Ia memaparkan, selama ini sebetulnya ada kesalahan dalam memahami perjuangan RA Kartini. Kaum feminis selalu ‘mengklaim’ bahwa peringatan hari Kartini merupakan simbol pengarusutamaan gender.
“Saya kira ada kesalahan dalam memahami perjuangan RA Kartini, sehingga setiap kali memperingati lebaynya bukan main. Untuk mengokohkan kesetaraan gender, untuk mengokohkan kepentingan elit perempuan (feminis). Padahal tidak demikian,” tutur Henry.
Lelaki yang fokus pada studi gender ini menegaskan, ada distorsi yang mendasar terhadap perlakuan terhadap hari Kartini yang biasanya diperingati pada 21 April yang merupakan tanggal lahir RA Kartini.
“Setiap 21 April memperingati, yang selalu dipakai kondean, kewanitaan, anak-anak TK SD dilipstik. Kalau RA Kartini bangkit dari kubur marah dia. Pasti marah. Karena bukan begitu. Jadi saya kira banyak distorsi,” imbuhnya.
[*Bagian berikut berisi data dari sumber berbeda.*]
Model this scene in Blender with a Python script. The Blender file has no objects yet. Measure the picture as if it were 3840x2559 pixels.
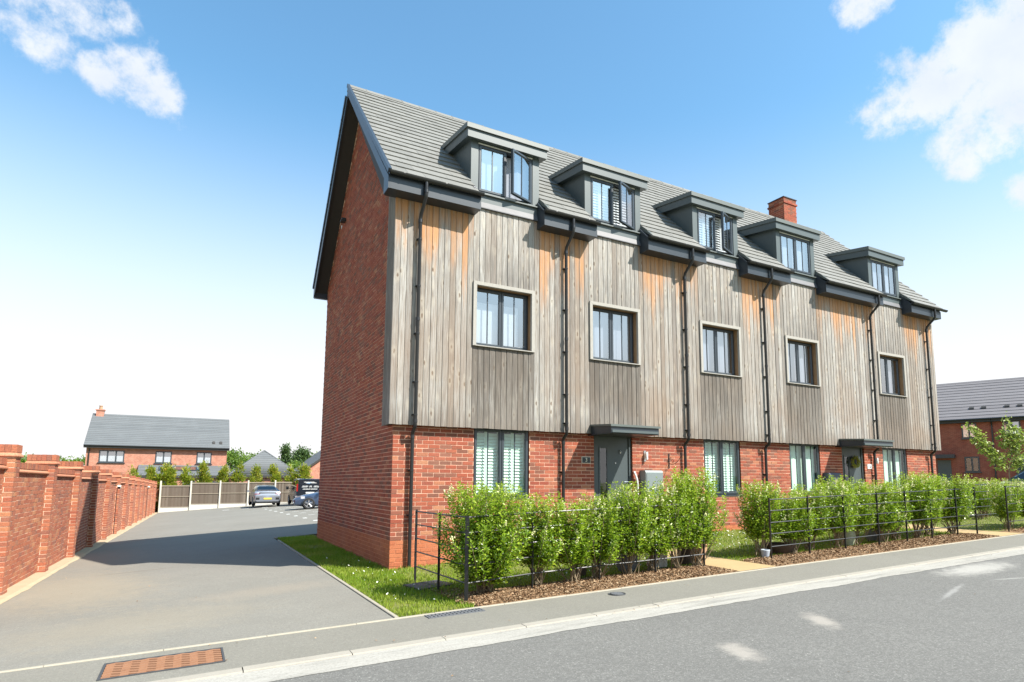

Ia menyayangkan, isu pengarusutamaan gender ini sudah menjadi program pemerintah. Dengan kata lain, melibatkan perempuan sebagai bagian dari pembangunan. Padahal, tugas utama perempuan adalah melengkapi laki-laki agar tercipta keluarga yang harmoni.
“Sekarang repotnya, di satu sisi pengarusutamaan gender sudah menjadi program pemerintah, sudah jadi SK presiden untuk diintegrasikan dalam semua pembangunan. Semua pembangunan harus melibatkan perempuan,”
“Memang kesetaraan gender bisa diterapkan untuk Indonesia yang beragam. Kalau kita mau mengambil nilai feminisme, kita ambil saja yang budayanya cocok dengan Indonesia,” pungkas dia.